Ekonomi Tumbuh 2,6%, Apakah Amerika Benar-benar Lepas dari Resesi?
Ekonomi Amerika Serikat berhasil tumbuh mengesankan di atas ekspektasi pasar, sebesar 2,6% secara tahunan pada kuartal ketiga tahun ini. Meski begitu, negara dengan ekonomi terbesar dunia itu kemungkinan masih akan menghadapi risiko resesi dalam jangka pendek di tengah suku bunga yang kini sudah tinggi.
Perekonomian AS tumbuh 2,6% pada kuartal ketiga, pertama kalinya tumbuh positif sepanjang tahun ini. Pertumbuhan tersebut merupakan pembalikan setelah ekonomi AS menghadapi resesi teknikal sepanjang paruh pertama tahun ini.
Pada kuartal pertama, ekonomi terkoreksi 1,6% yang berlanjut dengan kontraksi 0,6% pada kuartal kedua. Realisasi pertumbuhan ekonomi ini juga di atas perkiraan Dow Jones 2,3%.
Presiden AS Joe Biden menyambut positif data tersebut. "Ini bukti lebih lanjut bahwa pemulihan ekonomi kita harus berlanjut," ujarnya dikutip dari CNN Internasional, Jumat (28/10).
Biro Analisis Ekonomi Departemen Perdagangan AS menyebut pertumbuhan bersumber dari ekspor, konsumsi, investasi tetap non perumahan, belanja pemerintah. Ekspor bahkan tumbuh dua digit hingga 14,4%. Namun, investasi tetap residensial dan investasi oleh swasta menurun.

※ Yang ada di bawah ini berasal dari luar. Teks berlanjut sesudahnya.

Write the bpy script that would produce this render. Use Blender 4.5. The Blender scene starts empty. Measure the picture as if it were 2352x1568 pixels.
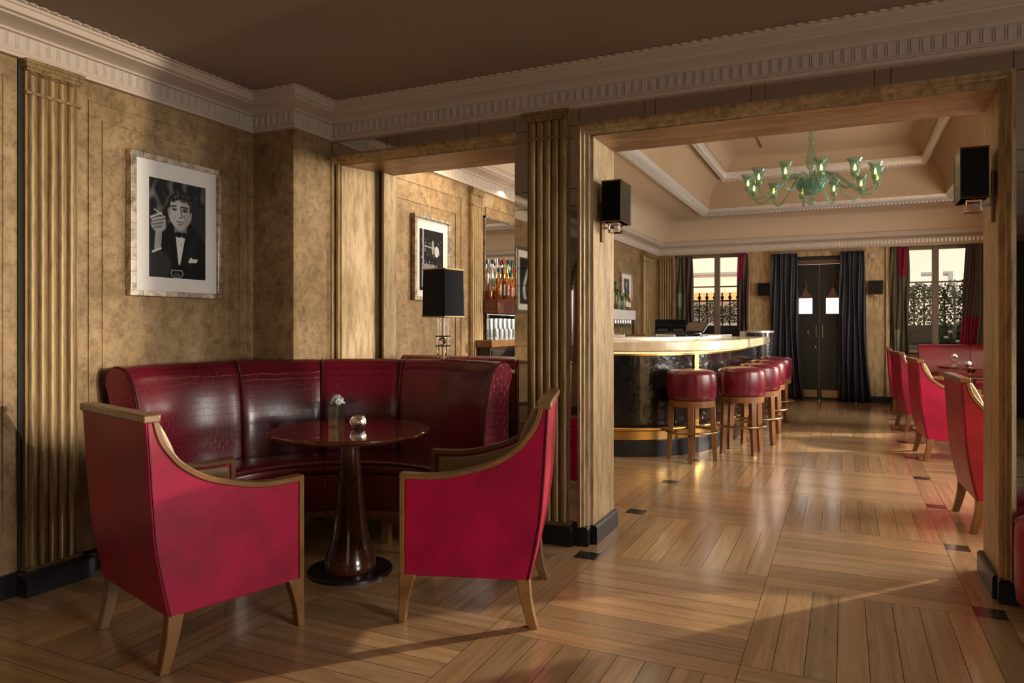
import bpy, bmesh, math, random
from math import sin, cos, pi, radians as R
from mathutils import Vector, noise
random.seed(7)
scn = bpy.context.scene
COL = scn.collection

# ------------------------------------------------------------------ camera, sky, lights, exposure
CAM_H = 1.25
cd = bpy.data.cameras.new('camera'); cam = bpy.data.objects.new('camera', cd); COL.objects.link(cam)
cam.location = (0, 0, CAM_H); cam.rotation_euler = (R(90), 0, R(25.03))
cd.sensor_width = 36; cd.lens = 1637 / 2352 * 36; cd.shift_y = -36 / 2352
cd.clip_start = 0.05; cd.clip_end = 200
scn.camera = cam
scn.view_settings.view_transform = 'Standard'; scn.view_settings.look = 'None'
scn.view_settings.gamma = 1; scn.view_settings.use_curve_mapping = False
scn.view_settings.exposure = 0.0

wd = bpy.data.worlds.new('world'); scn.world = wd; wd.use_nodes = True
bg = wd.node_tree.nodes['Background']; bg.inputs[0].default_value = (0.86, 0.92, 1.0, 1); bg.inputs[1].default_value = 1.0

def area(name, loc, target, sx, sy, power, color=(1, 1, 1), spread=180):
    l = bpy.data.lights.new(name, 'AREA'); l.shape = 'RECTANGLE'; l.size = sx; l.size_y = sy
    l.energy = power; l.color = color; l.spread = R(spread)
    o = bpy.data.objects.new(name, l); COL.objects.link(o); o.location = loc
    o.rotation_euler = (Vector(target) - Vector(loc)).to_track_quat('-Z', 'Y').to_euler()
    return o
def point(name, loc, power, color, radius=0.05):
    l = bpy.data.lights.new(name, 'POINT'); l.energy = power; l.color = color; l.shadow_soft_size = radius
    o = bpy.data.objects.new(name, l); COL.objects.link(o); o.location = loc; return o
def spot(name, loc, target, power, color, angle, radius=0.1, blend=0.3):
    l = bpy.data.lights.new(name, 'SPOT'); l.energy = power; l.color = color; l.spot_size = R(angle)
    l.spot_blend = blend; l.shadow_soft_size = radius
    o = bpy.data.objects.new(name, l); COL.objects.link(o); o.location = loc
    o.rotation_euler = (Vector(target) - Vector(loc)).to_track_quat('-Z', 'Y').to_euler(); return o

sl = bpy.data.lights.new('sun', 'SUN'); sl.energy = 3.4; sl.angle = R(0.6); sl.color = (1, .92, .8)
so = bpy.data.objects.new('sun', sl); COL.objects.link(so); so.rotation_euler = (R(48), 0, R(-12))
# daylight at the windows of the right-hand walls (main room X=3.6, bar room X=2.43), plus an added chair beam and a rear fill
area('window_light_main', (3.78, 1.0, 1.08), (0, 1.2, .8), 1.6, 1.15, 34, (1, .95, .88), 150)
area('chair_fill_beam', (3.74, .8, .95), (-1.9, 2.35, .38), 1.2, .9, 5.5, (1, .93, .86), 34)  # added narrow beam that brightens the chairs only
area('window_light_bar_near', (2.62, 5.9, 1.7), (0, 5.7, 1.1), 2.4, 1.6, 165, (1, .93, .84))
area('window_light_bar_far', (2.62, 9.9, 1.7), (0, 9.4, 1.2), 1.5, 1.6, 135, (1, .93, .84))
area('rear_fill', (0.6, -3.85, 1.7), (-0.4, 3, 1.3), 2.6, 1.4, 3, (1, .93, .84))  # added ambient fill from behind the camera
spot('low_sun_glint', (10.5, 1.0, 2.0), (-3.4, 2.3, 1.7), 4800, (1, .86, .69), 40, 0.07, 0.1)
spot('low_sun_bar', (7.5, 12.2, 3.6), (0.6, 8.0, 0.6), 8500, (1, .84, .62), 70, 0.12, 0.1)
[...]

Penyumbang utang kenaikan ekspor berasal dari pengiriman minyak dan produk tidak tahan lama, serta barang modal non otomotif. Ekspor jasa terutama untuk jasa keuangan dan kesehatan meningkat.
"Kami tidak berharap kekuatan ini akan bertahan," kata kepala ekonom Amerika Utara di Capital Economics Paul Ashworth dikutip dari CNBC Internasional.
“Ekspor akan segera memudar dan permintaan domestik semakin tertekan di bawah beban suku bunga yang lebih tinggi. Kami memperkirakan ekonomi akan memasuki resesi ringan pada paruh pertama tahun depan," ujar Ashworth.